Official Frustration
It’s a point that may be well-understood in the Sunshine State, where Gov. Jeb Bush blames an initiative voters passed last November to reduce class sizes as a major reason other cuts to the Florida state budget must be considered.
What’s more, voters at the same time passed a measure calling for universal prekindergarten that is estimated to cost Florida anywhere from $8 billion to $27 billion over the next seven years.
Gov. Bush proposed sending the class-size initiative, which could cost $1 billion a year, back to voters during a special election. That suggestion was effectively killed earlier this month, when every Democrat in the state Senate voted against the idea, and some lawmakers scolded the governor for ignoring voters’ wishes.
As Gov. Bush was reminded, elected officials must walk a fine line when they talk about the prickly realities of democracy.
In California, Assemblyman Darrel Steinberg, the Democratic chairman of the Assembly appropriations committee, said he never blames voters for passing initiatives—even when those measures strain the state budget. He admits, though, that lawmakers’ hands are often tied by the conflicting demands expressed at the ballot box.

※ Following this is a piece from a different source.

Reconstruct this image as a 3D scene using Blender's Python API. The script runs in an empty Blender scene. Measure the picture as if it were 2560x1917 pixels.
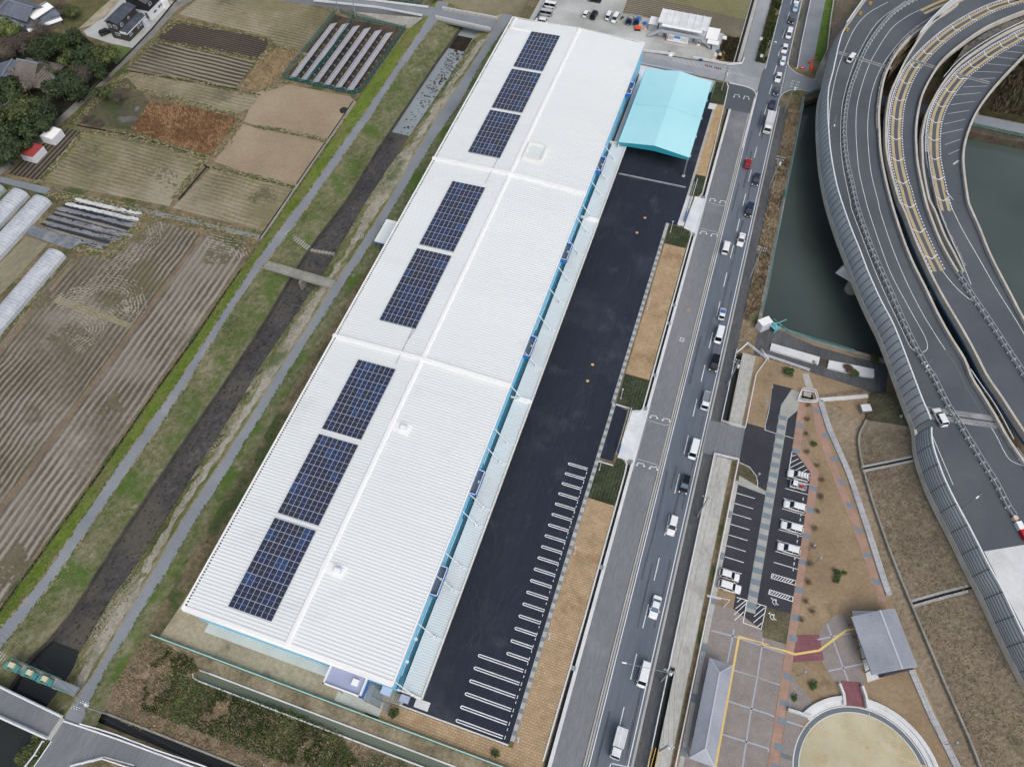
import bpy, math, random
from mathutils import Vector, Matrix
random.seed(7)
scene = bpy.context.scene
COL = scene.collection
# ---------------------------------------------------------------- camera, sky, sun, exposure
CAM_H = 150.0
CAMF = 1862.2; PIT = math.radians(31.5717); ROL = math.radians(-.49616); YAW = math.radians(18.9108)
CMAT = Matrix.Rotation(YAW, 3, 'Z') @ Matrix.Rotation(PIT, 3, 'X') @ Matrix.Rotation(ROL, 3, 'Z')
cd = bpy.data.cameras.new('camera'); cam = bpy.data.objects.new('camera', cd); COL.objects.link(cam)
cam.matrix_world = Matrix.Translation((0, 0, CAM_H)) @ CMAT.to_4x4()
cd.sensor_fit = 'HORIZONTAL'; cd.sensor_width = 36; cd.lens = CAMF / 2560 * 36
cd.clip_start = 1; cd.clip_end = 6000
scene.camera = cam
SUN_EL, SUN_AZ = math.radians(52), math.radians(138)      # sun direction: azimuth from +Y clockwise
w = bpy.data.worlds.new('World'); scene.world = w; w.use_nodes = True
nt = w.node_tree; nt.nodes.clear()
sky = nt.nodes.new('ShaderNodeTexSky'); sky.sky_type = 'NISHITA'; sky.sun_disc = False
sky.sun_elevation = SUN_EL; sky.sun_rotation = SUN_AZ; sky.air_density = .8; sky.dust_density = 4.5; sky.ozone_density = 1.0
bg = nt.nodes.new('ShaderNodeBackground'); bg.inputs[1].default_value = .15
hs = nt.nodes.new('ShaderNodeHueSaturation'); hs.inputs['Saturation'].default_value = .66
wo = nt.nodes.new('ShaderNodeOutputWorld')
nt.links.new(sky.outputs[0], hs.inputs['Color']); nt.links.new(hs.outputs[0], bg.inputs[0]); nt.links.new(bg.outputs[0], wo.inputs[0])
sd = bpy.data.lights.new('sun', 'SUN'); sd.energy = .75; sd.angle = math.radians(40); sd.color = (1, .965, .92)
so = bpy.data.objects.new('sun', sd); COL.objects.link(so)
sdir = Vector((math.sin(SUN_AZ) * math.cos(SUN_EL), math.cos(SUN_AZ) * math.cos(SUN_EL), math.sin(SUN_EL)))
so.rotation_euler = sdir.to_track_quat('Z', 'Y').to_euler(); so.location = (0, 0, 300)
scene.render.engine = 'CYCLES'
scene.view_settings.view_transform = 'Standard'; scene.view_settings.look = 'None'
scene.view_settings.gamma = 1; scene.view_settings.exposure = 0.0
scene.cycles.max_bounces = 5; scene.cycles.diffuse_bounces = 2; scene.cycles.glossy_bounces = 2
scene.cycles.transparent_max_bounces = 6; scene.cycles.caustics_reflective = False; scene.cycles.caustics_refractive = False

# ---------------------------------------------------------------- survey: photo measurement -> point on a level plane of the site
K = .30192
VIEWS = {'G0': (0, 0, 1.15785), 'M0': (560, 1280, 300/1774), 'E0': (780, 1620, 320/2212), 'O0': (1600, 0, 300/2212), 'V0': (1310, 0, 340/2212),
         'K0': (1530, 150, 300/2212), 'W0': (1860, 780, 300/2212), 'H0': (0, 0, 200/2212), 'H1': (220, 0, 300/2212), 'R0': (1900, 0, 200/974),
         'X0': (1140, 1000, 260/1656), 'S0': (700, 60, 320/2212), 'Q0': (1600, 1080, 480/1893)}
for _i, _c in enumerate('ABCD'):
    for _r in range(4): VIEWS[_c + str(_r)] = ((0, 640, 1260, 1900)[_i], (0, 470, 940, 1417)[_r], K)
def pt(view, x, y, z=0.0):
    ox, oy, k = VIEWS[view]
    d = CMAT @ Vector(((ox + x*k - 1280)/CAMF, -(oy + y*k - 958.5)/CAMF, -1))
    t = (z - CAM_H) / d.z
    return Vector((d.x*t, d.y*t, z))
def line(s, z=0.0):
    out = []; v = 'G0'
    for t in s.split():
        if ',' in t:
            a, b = t.split(','); out.append(pt(v, float(a), float(b), z))
        else: v = t
    return out
def hsolve(base, view, x, y):
    best = (1e9, 8)
    for i in range(10, 300):
        h = i*.1; q = pt(view, x, y, base.z + h); d = (q.x-base.x)**2 + (q.y-base.y)**2
        if d < best[0]: best = (d, h)
    return best[1]

# ---------------------------------------------------------------- colours and materials
def C(h, k=1.0):
    if not isinstance(h, str): return tuple(h) + (1,)
    h = h.lstrip('#'); o = []
    for i in (0, 2, 4):
        c = int(h[i:i+2], 16)/255; c = c/12.92 if c <= .04045 else ((c+.055)/1.055)**2.4
        o.append(min(1, c*k))
    return tuple(o) + (1,)
def CD(h, k=1.0, s=.8):
    c = C(h, k); l = .3*c[0]+.55*c[1]+.15*c[2]
    return tuple(min(1, l+(x-l)*s) for x in c[:3]) + (1,)
def newmat(name):
    m = bpy.data.materials.new(name); m.use_nodes = True
    n = m.node_tree.nodes; b = n['Principled BSDF']; b.inputs['Roughness'].default_value = .8
    return m, m.node_tree, b
def node(t, typ, **kw):
    n = t.nodes.new(typ)
    for k, v in kw.items(): setattr(n, k, v)
    return n
def flat(name, col, rough=.6, metal=0, spec=None, vary=.06, bump=0, k=1.0, scale=1.5, emit=None):
    """plain paint, metal or plastic with a light procedural unevenness"""
    m, t, b = newmat(name); L = t.links.new; c = C(col, k)
    tc = node(t, 'ShaderNodeTexCoord'); nz = node(t, 'ShaderNodeTexNoise'); nz.inputs['Scale'].default_value = scale; nz.inputs['Detail'].default_value = 5
    L(tc.outputs['Object'], nz.inputs['Vector'])
    r = node(t, 'ShaderNodeValToRGB'); r.color_ramp.elements[0].position = .3; r.color_ramp.elements[1].position = .7
    r.color_ramp.elements[0].color = tuple(x*(1-vary) for x in c[:3]) + (1,); r.color_ramp.elements[1].color = tuple(min(1, x*(1+vary)) for x in c[:3]) + (1,)
    L(nz.outputs['Fac'], r.inputs[0]); L(r.outputs[0], b.inputs['Base Color'])
    b.inputs['Roughness'].default_value = rough; b.inputs['Metallic'].default_value = metal
    if spec is not None: b.inputs['Specular IOR Level'].default_value = spec
    if bump:
        bp = node(t, 'ShaderNodeBump'); bp.inputs['Strength'].default_value = bump; bp.inputs['Distance'].default_value = .05
        L(nz.outputs['Fac'], bp.inputs['Height']); L(bp.outputs[0], b.inputs['Normal'])
    return m
def gmat(name, ramp, L=.05, F=1.2, wf=.5, rough=.95, bump=.5, stripe=None, stretch=None, speck=None, k=1.0, contrast=1.0, patch=None, dist=.15, spec=.2, sat=.85):
    """ground surface: ramp of colours driven by broad and fine noise; stripe=(angle, period, amount, distortion);
    stretch=(angle, factor); speck=(scale, threshold, colour); patch=(scale, lo, hi, colour)"""
    m, t, b = newmat(name); ln = t.links.new
    tc = node(t, 'ShaderNodeTexCoord')
    def vec(ang=0, sx=1, sy=1):
        mp = node(t, 'ShaderNodeMapping'); mp.vector_type = 'POINT'
        r1 = node(t, 'ShaderNodeVectorRotate', rotation_type='Z_AXIS'); r1.inputs['Angle'].default_value = -math.radians(ang)
        ln(tc.outputs['Object'], r1.inputs['Vector']); ln(r1.outputs[0], mp.inputs['Vector']); mp.inputs['Scale'].default_value = (sx, sy, 1)
        return mp.outputs[0]
    v = vec(stretch[0], 1/stretch[1], 1) if stretch else tc.outputs['Object']
    def noise(sc, det=6, v_=None, rg=.6):
        n = node(t, 'ShaderNodeTexNoise'); n.inputs['Scale'].default_value = sc; n.inputs['Detail'].default_value = det; n.inputs['Roughness'].default_value = rg
        ln(v_ or v, n.inputs['Vector']); return n.outputs['Fac']
    def math_(op, a, c_, clamp=False):
        n = node(t, 'ShaderNodeMath', operation=op); n.use_clamp = clamp
        for i, q in enumerate((a, c_)):
            if isinstance(q, (int, float)): n.inputs[i].default_value = q
            else: ln(q, n.inputs[i])
        return n.outputs[0]
    nl = noise(L); nf = noise(F, 8, None, .72)
    fac = math_('ADD', math_('MULTIPLY', nl, 1-wf), math_('MULTIPLY', nf, wf))
    if stripe:
        ang, per, amt, dis = stripe[:4]
        wv = node(t, 'ShaderNodeTexWave', wave_type='BANDS', bands_direction='X')
        wv.inputs['Scale'].default_value = math.pi/10/per; wv.inputs['Distortion'].default_value = dis; wv.inputs['Detail'].default_value = 3; wv.inputs['Detail Scale'].default_value = .35
        ln(vec(ang), wv.inputs['Vector'])
        gate = math_('MULTIPLY', math_('SUBTRACT', noise(.035, 3), .28), 3.2, True)
        fac = math_('ADD', fac, math_('MULTIPLY', math_('MULTIPLY', math_('SUBTRACT', wv.outputs['Fac'], .5), amt), gate))
    fac = math_('ADD', math_('MULTIPLY', math_('SUBTRACT', fac, .5), 3.0*contrast), .5, True)
    r = node(t, 'ShaderNodeValToRGB'); el = r.color_ramp.elements
    n_ = len(ramp)
    while len(el) < n_: el.new(.5)
    for i, c in enumerate(ramp): el[i].position = i/(n_-1); el[i].color = CD(c, k, sat)
    ln(fac, r.inputs[0]); out = r.outputs[0]
    def mix(f, a, c_):
        mx = node(t, 'ShaderNodeMix', data_type='RGBA'); ln(f, mx.inputs[0]); ln(a, mx.inputs[6])
        mx.inputs[7].default_value = CD(c_, k, sat); return mx.outputs[2]
    for pa in (patch or []):
        pn = noise(pa[0], 5, tc.outputs['Object'], .65)
        f = math_('MULTIPLY', math_('SUBTRACT', pn, pa[1]), 1/(pa[2]-pa[1]), True); f = math_('MULTIPLY', f, math_('ADD', math_('MULTIPLY', nf, 1.2), .2), True)
        out = mix(f, out, pa[3])
    if speck:
        vo = node(t, 'ShaderNodeTexVoronoi'); vo.inputs['Scale'].default_value = speck[0]; ln(tc.outputs['Object'], vo.inputs['Vector'])
        out = mix(math_('LESS_THAN', vo.outputs['Distance'], speck[1]), out, speck[2])
    ln(out, b.inputs['Base Color']); b.inputs['Roughness'].default_value = rough; b.inputs['Specular IOR Level'].default_value = spec
    if bump:
        bp = node(t, 'ShaderNodeBump'); bp.inputs['Strength'].default_value = bump; bp.inputs['Distance'].default_value = dist
        ln(fac, bp.inputs['Height']); ln(bp.outputs[0], b.inputs['Normal'])
    return m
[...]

Last fall, California voters passed the largest school construction bond in the state’s history and a ballot initiative sponsored by the actor Arnold Schwarzenegger to increase spending on before- and after-school programs. Mr. Schwarzenegger’s plan would cost about $400 million a year to implement—though it also requires adequate state funding before going into effect.
California faces a budget deficit estimated at $35 billion in the coming fiscal year.
Complicating matters is Proposition 98, a 1988 measure that amended the state constitution to guarantee minimum funding levels for K-12 education.
At the same time, California over the years has passed anti-tax measures, most notably Proposition 13, the bellwether 1978 initiative that capped local property-tax growth and has made it harder for the state to raise money for big budget items like education.
“Over the last few decades, the operational side of the state budget has been eaten up by initiatives,” Mr. Steinberg said. “It leaves the legislature far less discretion to set priorities.
“We don’t have the ability to lead and say we need to have a balanced solution to the problem.”
Better Answer?
Washington state Sen. Rosemary McAuliffe, the ranking Democrat on the Senate education committee, finds herself torn between wanting to honor the choices of voters while at the same time knowing those choices bring a myriad of other budget complications.
Sen. McAuliffe, who supported the two education initiatives the voters passed in 2000, agrees the state could have done a much better job of paying for schools over the years.
But several Washington state initiatives passed by voters in the 1990s, and one passed in 2001, limit state spending and property-tax increases. Those measures, Ms. McAuliffe said, have dried up significant revenue that could have gone to education.
“People have to understand that when they vote for something, that has an impact on the state budget,” she said.
The legislator hopes that by looking at revenue- producing possibilities, such as closing corporate-tax exceptions or taxing services not currently targeted, the money will be found to pay for the class- size and teacher-pay initiatives, which together initially are expected to cost between $800 million and $1 billion.
But Gov. Gary Locke, also a Democrat, has proposed suspending the two popular initiatives for two years as lawmakers work to close a $2 billion budget deficit in its $23 billion budget for fiscal years 2004 and 2005.
Ms. McAuliffe hopes, if possible, to find a better answer.
“The people of Washington made a statement with the initiatives that education is a top priority, and we have to find a way to fund them,” she argued.
But, she acknowledges, not all initiatives are created equal.
“The question in my mind is do we honor the voice of the voters?” the state senator said. “That is a big question and a hard one to answer.”